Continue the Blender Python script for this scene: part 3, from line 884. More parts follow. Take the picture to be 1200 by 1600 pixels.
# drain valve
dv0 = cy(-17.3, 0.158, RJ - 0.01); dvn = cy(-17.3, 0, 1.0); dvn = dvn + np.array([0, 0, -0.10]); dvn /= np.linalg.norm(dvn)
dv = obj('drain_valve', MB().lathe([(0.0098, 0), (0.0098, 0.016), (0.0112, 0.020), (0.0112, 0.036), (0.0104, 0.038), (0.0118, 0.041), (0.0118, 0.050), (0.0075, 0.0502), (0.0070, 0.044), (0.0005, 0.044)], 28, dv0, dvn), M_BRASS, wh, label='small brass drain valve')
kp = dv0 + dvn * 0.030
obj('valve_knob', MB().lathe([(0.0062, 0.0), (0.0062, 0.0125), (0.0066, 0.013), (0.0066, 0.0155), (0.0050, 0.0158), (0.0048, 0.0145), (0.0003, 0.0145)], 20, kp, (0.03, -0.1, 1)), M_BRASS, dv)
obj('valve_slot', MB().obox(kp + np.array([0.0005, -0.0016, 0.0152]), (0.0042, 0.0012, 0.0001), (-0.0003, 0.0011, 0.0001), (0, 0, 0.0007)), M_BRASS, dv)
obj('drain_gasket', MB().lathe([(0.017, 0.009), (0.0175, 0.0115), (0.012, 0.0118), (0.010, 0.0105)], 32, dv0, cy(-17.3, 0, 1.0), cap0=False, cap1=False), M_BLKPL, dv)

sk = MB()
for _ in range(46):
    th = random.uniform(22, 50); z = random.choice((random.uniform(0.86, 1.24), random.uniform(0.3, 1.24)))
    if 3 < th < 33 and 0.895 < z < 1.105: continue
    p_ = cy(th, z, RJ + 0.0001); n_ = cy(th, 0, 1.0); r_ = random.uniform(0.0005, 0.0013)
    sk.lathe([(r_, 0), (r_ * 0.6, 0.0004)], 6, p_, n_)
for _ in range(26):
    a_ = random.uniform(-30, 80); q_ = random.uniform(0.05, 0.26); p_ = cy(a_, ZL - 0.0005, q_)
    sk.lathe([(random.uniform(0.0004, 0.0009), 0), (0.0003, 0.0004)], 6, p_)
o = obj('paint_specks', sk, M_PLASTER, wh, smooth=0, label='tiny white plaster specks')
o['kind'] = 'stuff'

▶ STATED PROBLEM
The listing above must be transcribed exactly, line by line.

▶ ANSWER TO THE TASK
Continue the Blender Python script for this scene: part 3, from line 884. More parts follow. Take the picture to be 1200 by 1600 pixels.
# drain valve
dv0 = cy(-17.3, 0.158, RJ - 0.01); dvn = cy(-17.3, 0, 1.0); dvn = dvn + np.array([0, 0, -0.10]); dvn /= np.linalg.norm(dvn)
dv = obj('drain_valve', MB().lathe([(0.0098, 0), (0.0098, 0.016), (0.0112, 0.020), (0.0112, 0.036), (0.0104, 0.038), (0.0118, 0.041), (0.0118, 0.050), (0.0075, 0.0502), (0.0070, 0.044), (0.0005, 0.044)], 28, dv0, dvn), M_BRASS, wh, label='small brass drain valve')
kp = dv0 + dvn * 0.030
obj('valve_knob', MB().lathe([(0.0062, 0.0), (0.0062, 0.0125), (0.0066, 0.013), (0.0066, 0.0155), (0.0050, 0.0158), (0.0048, 0.0145), (0.0003, 0.0145)], 20, kp, (0.03, -0.1, 1)), M_BRASS, dv)
obj('valve_slot', MB().obox(kp + np.array([0.0005, -0.0016, 0.0152]), (0.0042, 0.0012, 0.0001), (-0.0003, 0.0011, 0.0001), (0, 0, 0.0007)), M_BRASS, dv)
obj('drain_gasket', MB().lathe([(0.017, 0.009), (0.0175, 0.0115), (0.012, 0.0118), (0.010, 0.0105)], 32, dv0, cy(-17.3, 0, 1.0), cap0=False, cap1=False), M_BLKPL, dv)

sk = MB()
for _ in range(46):
    th = random.uniform(22, 50); z = random.choice((random.uniform(0.86, 1.24), random.uniform(0.3, 1.24)))
    if 3 < th < 33 and 0.895 < z < 1.105: continue
    p_ = cy(th, z, RJ + 0.0001); n_ = cy(th, 0, 1.0); r_ = random.uniform(0.0005, 0.0013)
    sk.lathe([(r_, 0), (r_ * 0.6, 0.0004)], 6, p_, n_)
for _ in range(26):
    a_ = random.uniform(-30, 80); q_ = random.uniform(0.05, 0.26); p_ = cy(a_, ZL - 0.0005, q_)
    sk.lathe([(random.uniform(0.0004, 0.0009), 0), (0.0003, 0.0004)], 6, p_)
o = obj('paint_specks', sk, M_PLASTER, wh, smooth=0, label='tiny white plaster specks')
o['kind'] = 'stuff'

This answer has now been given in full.